Evolution du nombre d’abonnés à la téléphonie mobile en Afrique, 2005-2013
Passée cette phase de forte expansion enregistrée depuis le début du siècle, la téléphonie mobile en Afrique doit faire face aujourd'hui à de nouveaux défis. Si le nombre d’abonnés poursuit sa progression (mais à un rythme désormais moindre), le revenu marginal par abonné a été fortement réduit, atteignant moins de cinq dollars par mois sur de nombreux marchés. Cette baisse a redéfini les paramètres ayant traditionnellement une influence importante sur la rentabilité du secteur. En réduisant par exemple la dépendance au revenu moyen par utilisateur, elle a obligé les opérateurs à optimiser leurs modèles pour qu'ils restent viables. Les seuils de rentabilité restent bas, hormis pour les plus grands opérateurs. Le secteur est soumis à des mutations considérables, passant d’un modèle de développement basé sur la valeur à un modèle basé sur les volumes. Le coût des licences de téléphonie mobile augmentant et le développement d’une large base de clientèle étant indispensable, les besoins en capitaux sont plus importants. L’intensité de la concurrence augmente les risques de retours sur investissement négatifs et ne favorise pas une consolidation sur le long terme.
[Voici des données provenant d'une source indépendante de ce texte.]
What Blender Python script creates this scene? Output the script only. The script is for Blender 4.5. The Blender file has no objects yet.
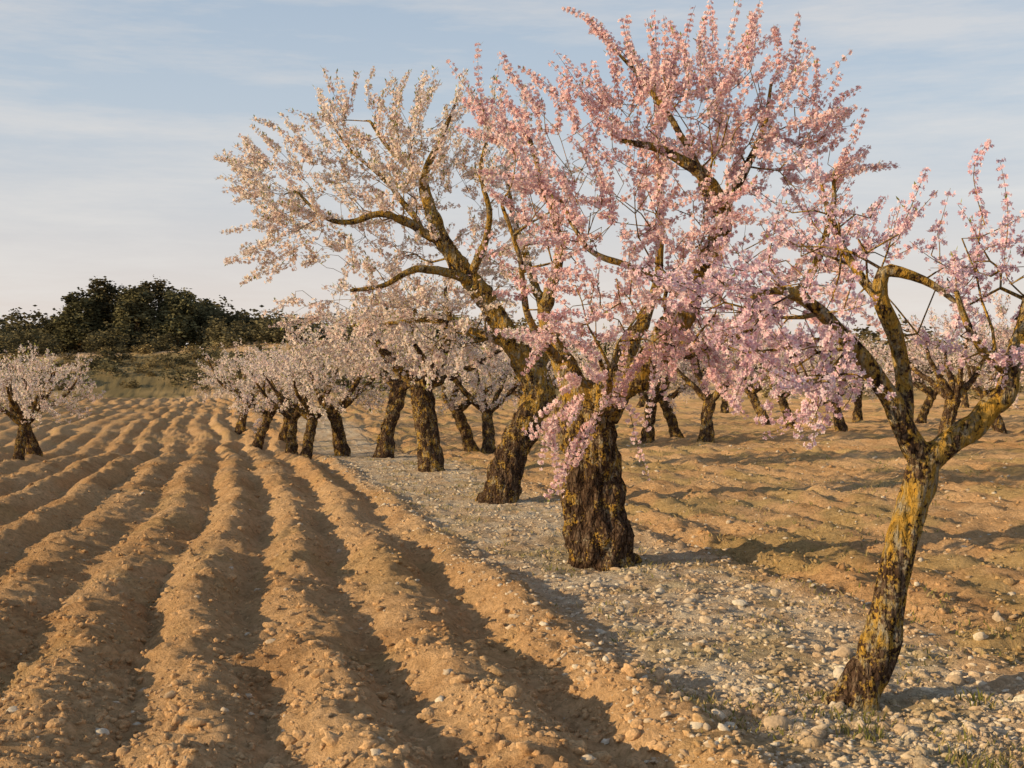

Mais parallèlement à ces défis, de nouvelles opportunités se présentent ; l’industrie de la téléphonie mobile cherche désormais à réaliser pour le marché de l’Internet ce qu’elle a fait pour la téléphonie vocale. Les obstacles sont nombreux : infrastructures limitées, coûts de la bande passante et de l’équipement de base élevés, faibles niveaux d’alphabétisation de la clientèle et marchés cibles réduits. Cette perspective est toute entière marquée par la spéci…cité des opportunités de développement en Afrique : un mélange unique de potentiel très prometteur et de retours sur investissements souvent incertains. Quoi qu'il en soit, le marché de l’Internet constitue bien la prochaine étape de l’expansion du secteur de la téléphonie mobile sur le continent. Et si les performances passées peuvent préjuger tant soit peu des résultats futurs, il y a tout lieu de demeurer optimiste.